Miller made immediate changes. He spent time each Wednesday, his day off, listening to Rose Marie’s struggles, frustrations, and complaints. He spent ten months improving his listening skills. At the end, he asked, “Rose Marie, if you could change one thing about me, what would you change?”

He wasn’t prepared for the answer: “Jack, you don’t listen.”

Flawed Hero

I’ve long appreciated Miller’s ministry. Miller was, as Daniel Akin notes, “was a scholar, pastor, preacher, mentor, theologian, evangelist, missionary, and visionary.” He influenced people like Jerry Bridges, David Powlison, and Tim Keller. His life was extraordinary. His book, The Heart of a Servant Leader (a compilation of his letters), is one of my favourites.

And yet what I can relate to most is his weaknesses.

Don’t get me wrong. I love reading about his successes. I’m challenged by his faith, his evangelistic zeal, and his willingness to take risks. But his successes leave me discouraged. Miller had a catalytic personality. I can learn from his example, but I can’t be exactly like him.

But I can relate to his weaknesses. Miller hurt a friend, and it took two decades for the relationship to be repaired. He once quit his pastorate and professorship in despair. He struggled with pride and self-sufficiency. His wife sometimes struggled with her faith and in finding her place in ministry. One of his daughters ran away from the Lord; by the time she repented, another daughter had decided to rebel.

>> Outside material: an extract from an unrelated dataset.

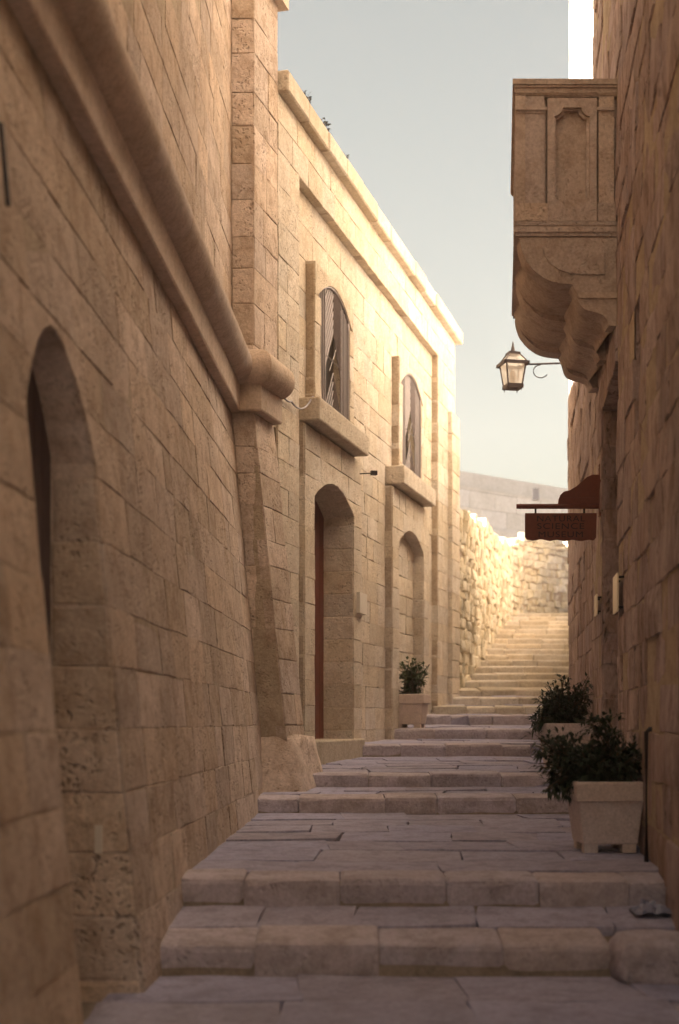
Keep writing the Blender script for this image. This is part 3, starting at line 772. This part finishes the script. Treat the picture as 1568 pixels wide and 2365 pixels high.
def ring(name, z0, z1, o, jo=0.0):                   # moulding course round the three free sides
    q = MB()
    p = [Vector((WR.X(BD0)-BW-o, BD0-o, 0)), Vector((WR.X(BD0)+0.02, BD0-o, 0)), Vector((WR.X(BD1)+0.02, BD1+o, 0)), Vector((WR.X(BD1)-BW-o, BD1+o, 0))]
    v = [x+Vector((0, 0, EYE+z0)) for x in p]+[x+Vector((0, 0, EYE+z1)) for x in p]
    q.add(v, [(3, 2, 1, 0), (4, 5, 6, 7), (0, 1, 5, 4), (1, 2, 6, 5), (2, 3, 7, 6), (3, 0, 4, 7)])
    return q.obj(name, M['balcony'], balc)
ring('floor_slab', 3.868, 3.885, -0.02)
ring('base_moulding', 3.885, 3.915, 0.0); ring('base_moulding', 3.915, 3.955, 0.012); ring('base_moulding', 3.955, 3.968, 0.003)
ring('base_moulding', 3.968, 4.0, 0.010)
ring('wall', 4.0, 5.01, -0.075)
ring('cornice', 5.01, 5.022, -0.022); ring('cornice', 5.022, 5.034, -0.010); ring('cornice', 5.034, 5.075, -0.002); ring('cornice', 5.075, 5.090, 0.012); ring('cornice', 5.093, TOP, 0.022)
def bpanel(name, u0, u1, v0, v1, w0, w1, mat='balcony'):
    q = MB(); q.prism([(u1, v0), (u0, v0), (u0, v1), (u1, v1)][::-1], bf, w0, w1); return q.obj(name, M[mat], balc)
U = lambda x: (1430-x)/288.0
V = lambda y: (1665-y)/288.0
def rect(name, x0, x1, y0, y1, w0, w1):
    return bpanel(name, U(x1), U(x0), V(y1), V(y0), w0, w1)
rect('pilaster', 1201, 1263, 224, 512, -0.08, 0.0); rect('pilaster_cap', 1195.5, 1268, 250, 257, 0.0, 0.022); rect('pilaster_cap', 1198, 1266, 257, 263, 0.0, 0.010)
rect('pilaster_base', 1196, 1270, 471, 512, 0.0, 0.012)
rect('pilaster', 1389, 1424, 224, 512, -0.08, -0.004); rect('pilaster_cap', 1384, 1424, 250, 257, -0.004, 0.016); rect('pilaster_base', 1386, 1428, 470, 512, -0.004, 0.008)
# middle slab with a sunk panel that has scooped corners
fo = [(U(1384), V(510)), (U(1270.5), V(510)), (U(1270.5), V(226)), (U(1384), V(226))]
def notch(x0, x1, y0, y1, c, g):
    pts = []
    pts += [(x0+c, y0), (x1-c, y0)]
    pts += [(x1-c+g*.3, y0+g*1.2), (x1-g*1.0, y0+c-g*.3), (x1, y0+c)] if True else []
    pts += [(x1, y1-c), (x1-c*.65, y1-c*.55), (x1-c*1.1, y1)]
    pts += [(x0+c*1.1, y1), (x0+c*.65, y1-c*.55), (x0, y1-c)]
    pts += [(x0, y0+c), (x0+g, y0+c-g*.3), (x0+c-g*.3, y0+g*1.2)]
    return pts
hole = notch(1287, 1368, 248, 482, 20, 7)
def slab_with_hole(name, outer, inner, w0, w1):
    bm = bmesh.new(); ed = []
    for lp in (outer, inner):
        vs = [bm.verts.new((a, c, 0)) for a, c in lp]
        for i in range(len(vs)): ed.append(bm.edges.new((vs[i], vs[(i+1) % len(vs)])))
    bmesh.ops.triangle_fill(bm, edges=ed, use_beauty=True); bm.verts.index_update()
    q = MB(); q.add([bf(v.co.x, v.co.y, w1) for v in bm.verts], [tuple(v.index for v in p.verts) if p.normal.z < 0 else tuple(v.index for v in reversed(p.verts)) for p in bm.faces]); bm.free()
    for lp, s in ((outer, 1), (inner, -1)):
        nn = len(lp); q.add([bf(a, c, w1) for a, c in lp]+[bf(a, c, w0) for a, c in lp], [(i, (i+1) % nn, nn+(i+1) % nn, nn+i) for i in range(nn)])
    return q.obj(name, M['balcony'], balc)
slab_with_hole('panel_frame', fo, [(U(a), V(c)) for a, c in hole], -0.08, -0.010)
hin = notch(1292, 1362, 253, 474, 19, 7)
slab_with_hole('panel_moulding', [(U(a), V(c)) for a, c in hole], [(U(a), V(c)) for a, c in hin], -0.08, -0.040)
# street face: pilasters and sunk panels
def sf(u, v, w):
    d = BD0+u; return Vector((WR.X(d)-BW, d, EYE+v))+Vector((-1, 0.115, 0))*w
for (a, c) in ((0.0, 0.2), (0.72, 0.88), (1.46, 1.62), (2.15, 2.35)):
    q = MB(); q.prism([(c, 4.0), (a, 4.0), (a, 5.01), (c, 5.01)], sf, -0.08, -0.003); q.obj('pilaster', M['balcony'], balc)
for (a, c) in ((0.26, 0.66), (0.94, 1.40), (1.68, 2.09)):
    q = MB(); q.prism([(c, 4.14), (a, 4.14), (a, 4.88), (c, 4.88)], sf, -0.08, -0.030); q.obj('street_panel', M['balcony'], balc)

# ------------------------------------------------------------------ museum sign
SD = 13.35
sign = empty('hanging_sign', px(1384, 1170, SD), 'red-brown hanging museum sign on a carved bracket board', 'sign')
def sg(x, y, w): return px(x, y, SD)+Vector((0, -w, 0))
def spoly(name, pts, w0, w1, mat, parent, bev=0.004):
    q = MB(); q.prism(pts, sg, w0, w1); bmq = q.obj(name, mat, parent)
    bm = bmesh.new(); bm.from_mesh(bmq.data); bmesh.ops.recalc_face_normals(bm, faces=bm.faces); bm.to_mesh(bmq.data); bm.free()
    b_ = bmq.modifiers.new('edge', 'BEVEL'); b_.width = bev; b_.segments = 2; return bmq
spoly('bracket_board', [(1383, 1097), (1368, 1097), (1354.5, 1103), (1342, 1114), (1329.6, 1125), (1315.7, 1133), (1301.7, 1136.5), (1294, 1143.7), (1290, 1154.6), (1289, 1165), (1383, 1165)], -0.02, 0.02, M['sign'], sign)
spoly('raised_bead', [(1302, 1151), (1372, 1151), (1372, 1149), (1302, 1149)], 0.018, 0.026, M['sign'], sign, 0.002)
q = MB(); q.tube([sg(1384, 1170, 0), sg(1205, 1170, 0)], 0.024, 10); q.tube([sg(1204, 1170, 0), sg(1199.5, 1170, 0), sg(1193, 1170, 0)], 0.026, 10, 0.022)
q.tube([sg(1207, 1170, 0), sg(1200, 1170, 0)], 0.016, 8); q.obj('bar', M['sign'], sign)
q = MB(); q.box(sg(1386, 1137, 0), (0.03, 0.07, 0.46)); q.tube([sg(1386, 1078, 0), sg(1386, 1072, 0)], 0.02, 8, 0.008); q.obj('wall_post', M['sign'], sign)
for hx in (1237, 1349):
    q = MB(); q.tube([sg(hx, 1174, 0), sg(hx, 1188, 0)], 0.010, 6); q.obj('hanger', M['iron'], sign)
bot = [(1217, 1247)]+[(1222+i*8.2, 1247.5+1.6*math.sin(i*1.4)+(1.2 if i > 5 else 0)) for i in range(18)]+[(1370, 1249), (1376, 1243)]
board = spoly('board', [(1377.5, 1186), (1212.5, 1186), (1212.5, 1240)]+bot, -0.018, 0.018, M['sign'], sign)
for txt, yc, wid in (('NATURAL', 1199.5, 110), ('SCIENCE', 1217, 108), ('MUSEUM', 1236, 102)):
    cu = bpy.data.curves.new('lettering', 'FONT'); cu.body = txt; cu.align_x = 'CENTER'; cu.align_y = 'CENTER'; cu.size = 0.082; cu.space_character = 1.12; cu.extrude = 0.003
    to = bpy.data.objects.new('lettering_curve', cu); COL.objects.link(to)
    bpy.context.view_layer.update()
    me = bpy.data.meshes.new_from_object(to.evaluated_get(bpy.context.evaluated_depsgraph_get()))
    bpy.data.objects.remove(to); me.name = 'lettering'
    wd = max(v.co.x for v in me.vertices)-min(v.co.x for v in me.vertices); s_ = (wid/3285*SD)/wd
    me.transform(Matrix.Rotation(R(90), 4, 'X') @ Matrix.Diagonal((s_, 0.95, 1, 1)))
    me.materials.clear(); me.materials.append(M['letter'])
    o = bpy.data.objects.new('lettering', me); link(o, board, sg(1294, yc, 0.0195))

# ------------------------------------------------------------------ wall plaques on the right
for (d, y0, y1, wd, so_, lab) in ((10.95, 1329, 1416, 0.42, 0.05, 'larger cream enamel plaque standing off the dark right wall, nearer the camera'), (13.35, 1375, 1422, 0.30, 0.045, 'smaller cream plaque on the dark right wall just beyond the doorway')):
    z0, z1 = (1665-y1)/3285*d, (1665-y0)/3285*d
    root = empty('wall_plaque', WR.f(WR.U(d), z0, 0), lab, 'plaque')
    q = MB(); q.prism([(WR.U(d)-wd/2, z0), (WR.U(d)+wd/2, z0), (WR.U(d)+wd/2, z1), (WR.U(d)-wd/2, z1)], WR.f, so_-0.012, so_)
    o = q.obj('plate', M['plate'], root)
    for su in (-1, 1):
        for zz in (z0+0.03, z1-0.03):
            q = MB(); c = WR.U(d)+su*(wd/2-0.04); q.tube([WR.f(c, zz, -0.01), WR.f(c, zz, so_-0.010)], 0.010, 6); q.obj('standoff', M['iron'], root)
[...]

A recent biography of Miller, Cheer Up!: The Life and Ministry of Jack Miller gives an honest account of his successes and failures. His failures weren’t wasted. “His sin, failings, and inadequacies became occasions for him to ask God for more grace,” observes the author, Michael Graham. “God’s grace freed Jack to share his faith boldly with others as a sinner who was in need of grace himself.”

I feel the same way about other heroes. I love Charles Spurgeon, but he was so extraordinary that it’s easy to become discouraged in our relative ordinariness. But I’m not alone in drawing comfort from his struggles. “The fact that such a prominent Christian pastor struggled with depression and talked so openly about it invites us to friendship with a fellow sufferer,” writes Zack Eswine. “As this pastor and preacher grappled with faith and doubt, suffering and hope, we gained a companion on the journey. In his story we can begin to find our own.”

Not Alone

As 2 Corinthians teaches us, God uses our weaknesses for his purposes and glory. None of us are immune. Even the choicest of God’s servants have struggled in their marriages, their parenting, their walk with God, their emotions, with blind spots, and ultimately in physical decline and death.

Struggling? You’re not alone. Perhaps your struggles and weaknesses will also become an occasion for you to ask for God’s grace, and to demonstrate for others what it means to need grace yourself.

God works through weak people like us.